— BEGIN DATASET CONTENT —

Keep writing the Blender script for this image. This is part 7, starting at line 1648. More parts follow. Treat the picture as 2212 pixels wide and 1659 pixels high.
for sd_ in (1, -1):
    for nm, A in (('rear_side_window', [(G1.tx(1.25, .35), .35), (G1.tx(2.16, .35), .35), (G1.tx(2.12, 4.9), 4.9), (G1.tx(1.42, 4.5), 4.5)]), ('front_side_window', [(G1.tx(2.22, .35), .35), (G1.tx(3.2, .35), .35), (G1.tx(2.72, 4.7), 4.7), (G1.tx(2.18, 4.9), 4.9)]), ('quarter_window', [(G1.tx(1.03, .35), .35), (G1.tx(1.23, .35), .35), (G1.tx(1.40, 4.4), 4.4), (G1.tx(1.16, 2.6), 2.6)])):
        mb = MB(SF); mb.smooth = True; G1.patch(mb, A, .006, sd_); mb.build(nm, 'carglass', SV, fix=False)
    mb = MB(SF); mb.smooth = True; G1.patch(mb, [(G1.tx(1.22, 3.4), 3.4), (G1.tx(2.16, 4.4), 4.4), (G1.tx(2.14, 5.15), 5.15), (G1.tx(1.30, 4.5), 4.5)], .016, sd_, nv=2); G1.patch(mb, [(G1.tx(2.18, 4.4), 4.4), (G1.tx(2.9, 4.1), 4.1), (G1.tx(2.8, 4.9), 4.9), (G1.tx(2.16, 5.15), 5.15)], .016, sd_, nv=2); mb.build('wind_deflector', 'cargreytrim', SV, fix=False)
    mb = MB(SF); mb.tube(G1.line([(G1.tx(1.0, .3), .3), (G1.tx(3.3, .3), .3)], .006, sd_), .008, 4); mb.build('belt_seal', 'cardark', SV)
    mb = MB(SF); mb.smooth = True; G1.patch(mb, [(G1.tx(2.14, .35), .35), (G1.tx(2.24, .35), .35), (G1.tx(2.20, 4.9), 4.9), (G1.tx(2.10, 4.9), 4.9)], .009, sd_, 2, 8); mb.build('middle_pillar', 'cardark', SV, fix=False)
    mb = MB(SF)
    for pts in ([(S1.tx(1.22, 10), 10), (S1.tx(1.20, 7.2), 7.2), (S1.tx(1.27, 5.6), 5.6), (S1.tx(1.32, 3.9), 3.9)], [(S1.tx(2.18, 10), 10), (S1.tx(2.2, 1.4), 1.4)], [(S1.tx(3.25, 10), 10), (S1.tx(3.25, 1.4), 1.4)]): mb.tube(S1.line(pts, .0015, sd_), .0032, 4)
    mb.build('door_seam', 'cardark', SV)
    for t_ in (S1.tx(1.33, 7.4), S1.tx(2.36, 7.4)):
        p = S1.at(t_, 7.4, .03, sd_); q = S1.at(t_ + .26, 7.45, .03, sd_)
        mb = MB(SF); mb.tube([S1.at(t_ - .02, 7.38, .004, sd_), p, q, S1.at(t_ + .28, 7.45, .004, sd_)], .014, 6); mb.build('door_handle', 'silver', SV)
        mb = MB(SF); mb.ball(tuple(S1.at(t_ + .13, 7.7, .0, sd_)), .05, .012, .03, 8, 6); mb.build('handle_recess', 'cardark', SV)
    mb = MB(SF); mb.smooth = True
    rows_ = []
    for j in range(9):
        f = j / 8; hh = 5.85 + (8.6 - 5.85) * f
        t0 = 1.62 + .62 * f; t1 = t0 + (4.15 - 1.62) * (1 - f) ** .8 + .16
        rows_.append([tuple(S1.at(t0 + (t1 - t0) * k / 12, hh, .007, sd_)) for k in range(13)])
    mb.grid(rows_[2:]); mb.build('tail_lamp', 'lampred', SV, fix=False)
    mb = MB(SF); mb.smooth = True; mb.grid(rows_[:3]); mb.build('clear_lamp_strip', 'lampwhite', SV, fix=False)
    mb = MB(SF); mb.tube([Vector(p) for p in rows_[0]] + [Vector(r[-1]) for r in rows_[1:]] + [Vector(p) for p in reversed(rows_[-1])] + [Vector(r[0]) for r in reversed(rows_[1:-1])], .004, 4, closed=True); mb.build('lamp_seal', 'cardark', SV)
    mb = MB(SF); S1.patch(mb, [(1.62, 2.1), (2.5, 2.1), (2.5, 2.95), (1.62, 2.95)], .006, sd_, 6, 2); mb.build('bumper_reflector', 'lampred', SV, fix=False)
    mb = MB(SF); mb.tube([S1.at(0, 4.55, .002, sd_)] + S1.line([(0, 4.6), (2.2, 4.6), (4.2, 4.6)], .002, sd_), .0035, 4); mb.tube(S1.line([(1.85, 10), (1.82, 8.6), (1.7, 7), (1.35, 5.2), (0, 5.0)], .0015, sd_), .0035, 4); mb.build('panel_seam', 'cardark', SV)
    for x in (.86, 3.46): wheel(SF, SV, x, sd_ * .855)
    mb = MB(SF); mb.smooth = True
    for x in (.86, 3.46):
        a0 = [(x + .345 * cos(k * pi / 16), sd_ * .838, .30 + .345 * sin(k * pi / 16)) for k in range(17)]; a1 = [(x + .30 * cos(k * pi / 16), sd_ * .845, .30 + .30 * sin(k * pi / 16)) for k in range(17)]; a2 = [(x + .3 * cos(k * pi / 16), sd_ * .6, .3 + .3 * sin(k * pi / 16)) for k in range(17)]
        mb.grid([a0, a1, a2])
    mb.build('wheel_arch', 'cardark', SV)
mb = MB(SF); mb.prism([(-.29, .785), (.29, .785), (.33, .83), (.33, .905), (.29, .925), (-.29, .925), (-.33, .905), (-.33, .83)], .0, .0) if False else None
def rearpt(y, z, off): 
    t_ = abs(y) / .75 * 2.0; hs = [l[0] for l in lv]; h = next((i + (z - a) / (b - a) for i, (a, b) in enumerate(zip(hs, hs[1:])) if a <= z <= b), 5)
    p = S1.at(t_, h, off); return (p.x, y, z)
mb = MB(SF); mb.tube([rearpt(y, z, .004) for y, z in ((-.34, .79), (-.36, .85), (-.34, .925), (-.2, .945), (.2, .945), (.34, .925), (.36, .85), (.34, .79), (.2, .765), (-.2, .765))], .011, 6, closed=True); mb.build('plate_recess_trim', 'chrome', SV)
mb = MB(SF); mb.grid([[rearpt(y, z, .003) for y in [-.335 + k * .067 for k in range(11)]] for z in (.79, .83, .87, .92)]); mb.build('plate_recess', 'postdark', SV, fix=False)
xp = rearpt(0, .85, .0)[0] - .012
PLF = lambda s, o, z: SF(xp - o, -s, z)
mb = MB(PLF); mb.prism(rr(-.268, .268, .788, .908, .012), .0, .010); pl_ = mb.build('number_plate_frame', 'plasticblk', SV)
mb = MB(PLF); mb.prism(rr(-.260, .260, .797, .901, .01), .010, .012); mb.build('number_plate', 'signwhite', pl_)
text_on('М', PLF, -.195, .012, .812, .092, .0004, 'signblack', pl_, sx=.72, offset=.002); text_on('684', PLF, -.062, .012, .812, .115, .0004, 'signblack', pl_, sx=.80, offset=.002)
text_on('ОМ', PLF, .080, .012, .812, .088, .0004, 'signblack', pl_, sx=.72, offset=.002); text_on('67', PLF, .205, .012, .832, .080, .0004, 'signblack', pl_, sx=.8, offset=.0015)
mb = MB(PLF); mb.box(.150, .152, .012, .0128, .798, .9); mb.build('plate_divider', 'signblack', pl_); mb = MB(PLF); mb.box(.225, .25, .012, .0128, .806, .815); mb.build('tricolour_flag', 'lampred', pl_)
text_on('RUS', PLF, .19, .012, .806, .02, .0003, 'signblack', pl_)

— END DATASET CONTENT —
— BEGIN DATASET CONTENT —

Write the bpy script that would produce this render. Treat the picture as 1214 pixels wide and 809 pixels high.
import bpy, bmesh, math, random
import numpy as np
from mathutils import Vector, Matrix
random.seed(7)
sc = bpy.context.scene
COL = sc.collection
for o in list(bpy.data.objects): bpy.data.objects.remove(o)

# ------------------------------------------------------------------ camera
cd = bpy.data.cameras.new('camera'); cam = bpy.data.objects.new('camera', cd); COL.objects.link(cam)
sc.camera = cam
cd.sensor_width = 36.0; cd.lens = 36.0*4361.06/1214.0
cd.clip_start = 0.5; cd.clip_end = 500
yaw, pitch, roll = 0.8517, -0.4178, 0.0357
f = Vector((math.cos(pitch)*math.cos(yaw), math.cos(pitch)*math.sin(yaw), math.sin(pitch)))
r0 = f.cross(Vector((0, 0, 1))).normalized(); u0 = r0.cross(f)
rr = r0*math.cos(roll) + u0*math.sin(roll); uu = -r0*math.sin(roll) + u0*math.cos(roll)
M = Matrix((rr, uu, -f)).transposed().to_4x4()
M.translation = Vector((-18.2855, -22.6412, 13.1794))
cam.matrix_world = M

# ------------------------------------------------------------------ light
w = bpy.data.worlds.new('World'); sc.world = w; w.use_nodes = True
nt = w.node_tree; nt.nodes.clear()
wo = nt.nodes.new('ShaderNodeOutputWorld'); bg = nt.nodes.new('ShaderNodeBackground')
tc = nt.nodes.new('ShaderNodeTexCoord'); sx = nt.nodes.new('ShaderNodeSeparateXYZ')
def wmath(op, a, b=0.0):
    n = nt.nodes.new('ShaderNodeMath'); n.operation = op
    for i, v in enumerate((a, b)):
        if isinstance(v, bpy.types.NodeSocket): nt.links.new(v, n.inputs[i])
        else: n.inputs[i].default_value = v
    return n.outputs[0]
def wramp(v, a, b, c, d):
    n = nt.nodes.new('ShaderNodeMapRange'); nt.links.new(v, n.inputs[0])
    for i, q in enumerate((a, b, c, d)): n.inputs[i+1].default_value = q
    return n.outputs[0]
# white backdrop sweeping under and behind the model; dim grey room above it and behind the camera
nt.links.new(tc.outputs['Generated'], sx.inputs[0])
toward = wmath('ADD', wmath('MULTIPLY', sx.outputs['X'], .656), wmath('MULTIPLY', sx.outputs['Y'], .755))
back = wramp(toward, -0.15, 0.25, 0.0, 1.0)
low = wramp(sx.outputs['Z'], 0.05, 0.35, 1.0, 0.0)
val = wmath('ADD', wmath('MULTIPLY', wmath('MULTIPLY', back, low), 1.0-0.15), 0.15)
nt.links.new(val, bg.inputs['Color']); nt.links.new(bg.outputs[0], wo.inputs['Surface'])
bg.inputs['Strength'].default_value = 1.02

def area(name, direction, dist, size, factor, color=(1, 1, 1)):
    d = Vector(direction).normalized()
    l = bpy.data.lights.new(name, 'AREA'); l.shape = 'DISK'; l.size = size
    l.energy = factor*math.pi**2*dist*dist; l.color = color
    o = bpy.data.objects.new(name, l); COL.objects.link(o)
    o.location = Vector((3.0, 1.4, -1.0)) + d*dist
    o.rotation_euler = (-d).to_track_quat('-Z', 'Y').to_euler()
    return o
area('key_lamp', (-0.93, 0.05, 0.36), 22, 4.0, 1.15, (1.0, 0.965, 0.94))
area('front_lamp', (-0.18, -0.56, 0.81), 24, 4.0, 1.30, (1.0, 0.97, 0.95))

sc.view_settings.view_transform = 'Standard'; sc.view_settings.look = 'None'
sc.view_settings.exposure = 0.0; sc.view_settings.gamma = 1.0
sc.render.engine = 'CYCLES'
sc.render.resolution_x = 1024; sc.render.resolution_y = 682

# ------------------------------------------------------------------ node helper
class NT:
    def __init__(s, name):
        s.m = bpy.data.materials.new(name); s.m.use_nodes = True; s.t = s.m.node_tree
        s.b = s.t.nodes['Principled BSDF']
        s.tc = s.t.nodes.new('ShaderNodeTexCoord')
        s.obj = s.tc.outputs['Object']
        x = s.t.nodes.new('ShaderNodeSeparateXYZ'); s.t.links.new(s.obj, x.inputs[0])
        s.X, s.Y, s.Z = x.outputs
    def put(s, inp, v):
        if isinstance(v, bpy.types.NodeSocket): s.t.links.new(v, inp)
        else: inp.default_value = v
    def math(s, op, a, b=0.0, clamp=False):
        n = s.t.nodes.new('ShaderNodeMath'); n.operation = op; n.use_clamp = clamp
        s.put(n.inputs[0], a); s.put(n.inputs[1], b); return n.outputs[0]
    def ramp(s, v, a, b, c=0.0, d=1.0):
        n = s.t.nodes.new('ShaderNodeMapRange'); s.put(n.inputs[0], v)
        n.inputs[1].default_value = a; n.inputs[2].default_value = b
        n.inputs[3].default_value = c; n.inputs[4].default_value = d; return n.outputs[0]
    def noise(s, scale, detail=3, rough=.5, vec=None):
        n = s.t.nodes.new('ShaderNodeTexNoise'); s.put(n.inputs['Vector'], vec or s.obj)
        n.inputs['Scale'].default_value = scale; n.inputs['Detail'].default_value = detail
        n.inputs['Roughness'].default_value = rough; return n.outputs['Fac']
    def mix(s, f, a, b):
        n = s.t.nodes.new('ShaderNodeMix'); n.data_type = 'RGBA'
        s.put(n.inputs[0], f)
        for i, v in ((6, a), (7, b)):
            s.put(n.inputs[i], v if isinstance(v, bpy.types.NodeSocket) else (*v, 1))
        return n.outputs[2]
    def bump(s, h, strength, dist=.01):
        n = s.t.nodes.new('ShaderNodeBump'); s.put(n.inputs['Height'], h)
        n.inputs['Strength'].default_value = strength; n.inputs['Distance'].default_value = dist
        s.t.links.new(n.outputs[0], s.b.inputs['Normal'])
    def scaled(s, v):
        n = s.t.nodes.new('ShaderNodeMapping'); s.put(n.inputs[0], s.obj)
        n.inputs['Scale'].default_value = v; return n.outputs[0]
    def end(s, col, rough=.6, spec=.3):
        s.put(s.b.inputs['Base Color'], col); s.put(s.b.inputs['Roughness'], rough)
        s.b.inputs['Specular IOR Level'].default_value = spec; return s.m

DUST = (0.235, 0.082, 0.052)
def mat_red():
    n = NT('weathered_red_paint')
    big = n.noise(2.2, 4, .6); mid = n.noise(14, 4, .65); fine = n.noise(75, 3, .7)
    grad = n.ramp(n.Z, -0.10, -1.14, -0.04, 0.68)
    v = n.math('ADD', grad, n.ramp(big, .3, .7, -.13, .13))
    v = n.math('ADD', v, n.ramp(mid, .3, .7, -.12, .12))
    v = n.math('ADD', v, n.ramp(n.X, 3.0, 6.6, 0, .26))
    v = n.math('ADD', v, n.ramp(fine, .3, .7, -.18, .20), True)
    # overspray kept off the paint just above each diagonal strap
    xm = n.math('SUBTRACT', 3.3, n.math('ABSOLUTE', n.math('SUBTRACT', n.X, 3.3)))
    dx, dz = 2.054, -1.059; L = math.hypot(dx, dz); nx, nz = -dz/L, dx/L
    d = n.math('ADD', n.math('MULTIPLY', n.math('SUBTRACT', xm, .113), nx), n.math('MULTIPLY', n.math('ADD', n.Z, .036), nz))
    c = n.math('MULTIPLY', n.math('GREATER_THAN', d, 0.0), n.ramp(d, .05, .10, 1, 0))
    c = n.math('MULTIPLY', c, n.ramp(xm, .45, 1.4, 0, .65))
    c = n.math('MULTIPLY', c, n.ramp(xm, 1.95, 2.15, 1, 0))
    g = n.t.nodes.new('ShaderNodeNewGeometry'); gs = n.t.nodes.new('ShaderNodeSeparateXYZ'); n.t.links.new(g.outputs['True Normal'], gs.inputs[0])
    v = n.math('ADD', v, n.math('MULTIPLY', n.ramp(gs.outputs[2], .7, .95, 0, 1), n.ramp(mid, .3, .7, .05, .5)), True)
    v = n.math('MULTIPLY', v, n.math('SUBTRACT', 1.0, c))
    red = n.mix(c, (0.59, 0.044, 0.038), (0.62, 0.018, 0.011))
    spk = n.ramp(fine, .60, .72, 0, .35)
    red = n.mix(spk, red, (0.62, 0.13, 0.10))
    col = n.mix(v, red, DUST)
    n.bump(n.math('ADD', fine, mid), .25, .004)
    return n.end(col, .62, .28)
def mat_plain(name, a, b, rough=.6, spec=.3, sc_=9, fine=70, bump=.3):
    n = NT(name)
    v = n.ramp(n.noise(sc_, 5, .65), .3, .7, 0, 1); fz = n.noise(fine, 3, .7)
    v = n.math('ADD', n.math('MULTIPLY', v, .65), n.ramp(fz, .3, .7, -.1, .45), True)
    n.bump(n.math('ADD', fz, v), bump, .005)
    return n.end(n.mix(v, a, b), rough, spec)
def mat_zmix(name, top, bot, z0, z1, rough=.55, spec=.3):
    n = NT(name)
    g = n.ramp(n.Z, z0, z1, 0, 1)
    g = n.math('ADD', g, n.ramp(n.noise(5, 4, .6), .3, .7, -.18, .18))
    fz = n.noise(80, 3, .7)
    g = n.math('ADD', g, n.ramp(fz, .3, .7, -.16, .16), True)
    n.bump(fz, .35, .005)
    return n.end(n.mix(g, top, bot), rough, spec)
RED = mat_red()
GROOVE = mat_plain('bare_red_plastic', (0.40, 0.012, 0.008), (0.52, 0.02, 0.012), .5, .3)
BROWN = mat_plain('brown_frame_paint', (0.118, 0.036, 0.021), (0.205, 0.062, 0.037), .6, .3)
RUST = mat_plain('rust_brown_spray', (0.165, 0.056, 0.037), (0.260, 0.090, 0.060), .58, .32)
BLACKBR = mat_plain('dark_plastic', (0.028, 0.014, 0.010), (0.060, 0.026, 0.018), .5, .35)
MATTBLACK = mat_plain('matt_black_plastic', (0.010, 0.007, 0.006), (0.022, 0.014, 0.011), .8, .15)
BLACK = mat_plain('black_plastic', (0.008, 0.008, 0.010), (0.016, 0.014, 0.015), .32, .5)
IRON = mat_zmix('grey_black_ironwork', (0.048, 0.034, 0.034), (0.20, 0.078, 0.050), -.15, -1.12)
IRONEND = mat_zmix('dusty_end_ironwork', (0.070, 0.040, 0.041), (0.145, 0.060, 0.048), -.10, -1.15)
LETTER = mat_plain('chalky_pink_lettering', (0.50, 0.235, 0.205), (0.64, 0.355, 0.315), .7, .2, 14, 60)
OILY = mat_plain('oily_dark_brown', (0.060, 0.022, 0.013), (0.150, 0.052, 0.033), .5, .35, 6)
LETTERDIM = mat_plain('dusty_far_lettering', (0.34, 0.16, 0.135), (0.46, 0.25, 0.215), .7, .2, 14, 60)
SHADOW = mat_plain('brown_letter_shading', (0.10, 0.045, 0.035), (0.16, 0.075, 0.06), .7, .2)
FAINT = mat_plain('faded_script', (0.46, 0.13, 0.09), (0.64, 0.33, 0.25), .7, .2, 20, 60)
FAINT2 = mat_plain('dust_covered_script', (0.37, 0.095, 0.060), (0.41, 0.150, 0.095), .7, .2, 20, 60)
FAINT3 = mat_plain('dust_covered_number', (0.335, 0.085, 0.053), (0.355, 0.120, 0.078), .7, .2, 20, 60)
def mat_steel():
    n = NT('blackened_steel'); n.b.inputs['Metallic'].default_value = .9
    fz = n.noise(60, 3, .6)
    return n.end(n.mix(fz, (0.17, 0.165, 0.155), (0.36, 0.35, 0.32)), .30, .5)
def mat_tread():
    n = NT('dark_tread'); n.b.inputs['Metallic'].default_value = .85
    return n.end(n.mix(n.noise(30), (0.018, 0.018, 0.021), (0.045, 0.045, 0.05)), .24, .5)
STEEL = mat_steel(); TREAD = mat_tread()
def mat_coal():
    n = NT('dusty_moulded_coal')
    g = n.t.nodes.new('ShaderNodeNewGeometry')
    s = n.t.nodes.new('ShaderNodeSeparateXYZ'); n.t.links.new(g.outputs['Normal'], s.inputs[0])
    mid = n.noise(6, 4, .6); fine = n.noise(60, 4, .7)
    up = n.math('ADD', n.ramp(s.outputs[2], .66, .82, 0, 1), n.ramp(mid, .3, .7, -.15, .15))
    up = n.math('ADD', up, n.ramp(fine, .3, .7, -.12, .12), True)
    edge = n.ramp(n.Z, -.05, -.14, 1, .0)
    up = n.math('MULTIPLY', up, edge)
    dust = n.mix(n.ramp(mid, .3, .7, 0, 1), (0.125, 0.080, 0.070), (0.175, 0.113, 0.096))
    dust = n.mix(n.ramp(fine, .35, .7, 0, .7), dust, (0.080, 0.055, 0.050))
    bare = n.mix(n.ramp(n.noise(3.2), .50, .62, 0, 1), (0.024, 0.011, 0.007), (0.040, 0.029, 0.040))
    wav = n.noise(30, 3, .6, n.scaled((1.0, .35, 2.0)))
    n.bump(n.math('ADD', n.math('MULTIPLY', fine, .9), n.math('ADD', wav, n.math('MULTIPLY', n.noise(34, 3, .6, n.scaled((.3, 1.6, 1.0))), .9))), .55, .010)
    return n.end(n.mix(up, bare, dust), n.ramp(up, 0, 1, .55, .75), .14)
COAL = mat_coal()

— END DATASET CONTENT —

» PROBLEM TO WORK ON:
Begin with the line that has "Write the bpy" in the listing above and end after the line that has "for o in list(bpy.data.objects): bpy.data.objects.remove(o)"; output those lines exactly.

» THE SOLUTION:
Write the bpy script that would produce this render. Treat the picture as 1214 pixels wide and 809 pixels high.
import bpy, bmesh, math, random
import numpy as np
from mathutils import Vector, Matrix
random.seed(7)
sc = bpy.context.scene
COL = sc.collection
for o in list(bpy.data.objects): bpy.data.objects.remove(o)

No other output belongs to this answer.